The approach also appears to shift risk, i.e., instead of relying entirely on government funding, GRU is attempting to combine private capital with commercial demand to justify infrastructure investment.
Are Other Countries or Companies Planning Similar Projects?
Few organisations are publicly marketing lunar hotels with a specific date, but the underlying concepts are being widely explored. For example, space agencies in Europe and Asia have published habitat studies examining inflatable modules, regolith shielding, and long-term surface living.
Also, China and Russia have jointly announced plans for an International Lunar Research Station, aiming to establish a permanent presence on the Moon in the 2030s. These efforts are not tourism-focused, but they rely on many of the same technologies GRU proposes to use.
Private companies working on space stations in low Earth orbit have also explored inflatable habitats, suggesting cross-over between orbital and lunar living systems over time.
Benefits, Challenges, and Criticisms
Supporters argue that a functioning commercial habitat could accelerate innovation in life support systems, construction robotics, power generation, and radiation protection. These technologies would be useful not only on the Moon, but for Mars missions and remote operations on Earth.
However, critics point to safety as the most serious concern. For example, rescue options on the Moon are extremely limited, and even minor system failures could become life-threatening. Regulatory frameworks for commercial human spaceflight remain underdeveloped for surface operations beyond Earth orbit.
Legal questions also remain unresolved. For example, international space law prohibits national sovereignty over the Moon, raising complex issues around property rights, exclusion zones, and commercial activity. While resource utilisation is permitted under current interpretations, long-term habitation will test existing agreements.
That said, GRU’s own roadmap acknowledges significant unknowns, including reliance on regular crewed lunar transport, regulatory approval, and the successful integration of multiple unproven systems. The company describes its plan as ambitious and openly states that many technical and operational challenges remain unsolved.
What Does This Mean For Your Business?
GRU’s proposal seems to sit somewhere between credible engineering ambition and unresolved risk. The company is not claiming the Moon will suddenly become accessible or safe, but it is arguing that habitation has now become the limiting factor in lunar exploration, rather than launch alone. Its hotel concept is, therefore, best understood as an attempt to turn a long-standing research challenge into a commercially funded infrastructure project, using tourism as an early revenue stream rather than the final objective.

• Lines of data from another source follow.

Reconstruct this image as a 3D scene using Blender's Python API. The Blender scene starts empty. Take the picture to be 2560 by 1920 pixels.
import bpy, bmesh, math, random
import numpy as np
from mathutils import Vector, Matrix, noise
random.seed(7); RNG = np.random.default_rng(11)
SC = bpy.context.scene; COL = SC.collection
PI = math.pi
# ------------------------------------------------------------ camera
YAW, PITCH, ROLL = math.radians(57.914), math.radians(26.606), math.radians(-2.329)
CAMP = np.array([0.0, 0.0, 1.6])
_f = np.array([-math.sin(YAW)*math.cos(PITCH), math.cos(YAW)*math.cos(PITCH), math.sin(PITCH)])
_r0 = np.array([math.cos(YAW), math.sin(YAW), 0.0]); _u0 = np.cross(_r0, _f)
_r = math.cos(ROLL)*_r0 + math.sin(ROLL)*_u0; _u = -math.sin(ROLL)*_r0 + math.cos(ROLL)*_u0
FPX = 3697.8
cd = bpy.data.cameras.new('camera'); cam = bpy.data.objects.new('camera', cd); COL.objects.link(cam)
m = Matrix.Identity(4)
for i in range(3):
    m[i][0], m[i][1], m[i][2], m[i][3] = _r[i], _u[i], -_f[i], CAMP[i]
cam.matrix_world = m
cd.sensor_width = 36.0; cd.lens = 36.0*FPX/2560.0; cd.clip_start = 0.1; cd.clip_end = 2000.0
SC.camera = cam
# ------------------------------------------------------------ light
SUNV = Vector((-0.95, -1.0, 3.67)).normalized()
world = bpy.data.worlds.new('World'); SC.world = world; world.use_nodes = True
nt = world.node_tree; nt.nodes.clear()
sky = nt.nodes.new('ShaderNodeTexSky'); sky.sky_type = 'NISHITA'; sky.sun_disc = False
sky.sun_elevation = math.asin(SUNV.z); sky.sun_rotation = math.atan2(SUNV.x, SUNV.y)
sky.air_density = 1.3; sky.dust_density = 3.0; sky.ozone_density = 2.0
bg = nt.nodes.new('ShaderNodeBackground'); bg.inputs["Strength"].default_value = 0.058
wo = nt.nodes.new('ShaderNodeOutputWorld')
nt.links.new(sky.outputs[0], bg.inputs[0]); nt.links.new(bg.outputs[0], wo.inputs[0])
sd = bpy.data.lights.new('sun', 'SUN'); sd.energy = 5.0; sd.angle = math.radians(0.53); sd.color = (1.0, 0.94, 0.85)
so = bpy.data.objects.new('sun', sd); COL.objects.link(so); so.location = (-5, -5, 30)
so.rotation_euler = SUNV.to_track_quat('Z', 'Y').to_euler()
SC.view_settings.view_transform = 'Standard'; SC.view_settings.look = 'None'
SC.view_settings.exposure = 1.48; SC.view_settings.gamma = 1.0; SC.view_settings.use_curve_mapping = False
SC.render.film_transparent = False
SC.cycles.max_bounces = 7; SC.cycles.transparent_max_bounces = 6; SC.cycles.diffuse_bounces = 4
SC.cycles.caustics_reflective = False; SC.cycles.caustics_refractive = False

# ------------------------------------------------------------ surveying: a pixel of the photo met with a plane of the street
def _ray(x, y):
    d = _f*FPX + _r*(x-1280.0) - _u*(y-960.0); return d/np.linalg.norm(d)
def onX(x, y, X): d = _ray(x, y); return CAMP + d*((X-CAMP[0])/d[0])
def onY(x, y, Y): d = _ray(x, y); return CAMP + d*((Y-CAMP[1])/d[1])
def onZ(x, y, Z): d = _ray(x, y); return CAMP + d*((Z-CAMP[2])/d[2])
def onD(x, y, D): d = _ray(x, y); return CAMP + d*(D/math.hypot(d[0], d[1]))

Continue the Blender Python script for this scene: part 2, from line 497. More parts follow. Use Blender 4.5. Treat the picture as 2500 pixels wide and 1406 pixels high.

Whether that approach succeeds will depend less on marketing and more on execution. Regular crewed access to the lunar surface, falling launch costs, robust life support systems, and clear regulatory frameworks all have to mature in parallel. Any delay or failure in one area would quickly undermine the wider plan. At the same time, the staged nature of GRU’s roadmap reflects a growing realism in the space sector, where incremental demonstrations are increasingly favoured over grand, one-shot visions.
For UK businesses and other stakeholders, the significance is less about lunar tourism itself and more about what such projects demand behind the scenes. Advanced materials, robotics, life support components, power systems, remote monitoring, insurance, legal services, and cyber resilience are all essential to off-world habitation and already sit within areas where UK firms have relevant expertise. Even if hotels on the Moon remain limited to a handful of ultra-wealthy visitors in the 2030s, the technologies, supply chains, and commercial models being tested could shape how space infrastructure develops more broadly, with implications that extend well beyond the lunar surface.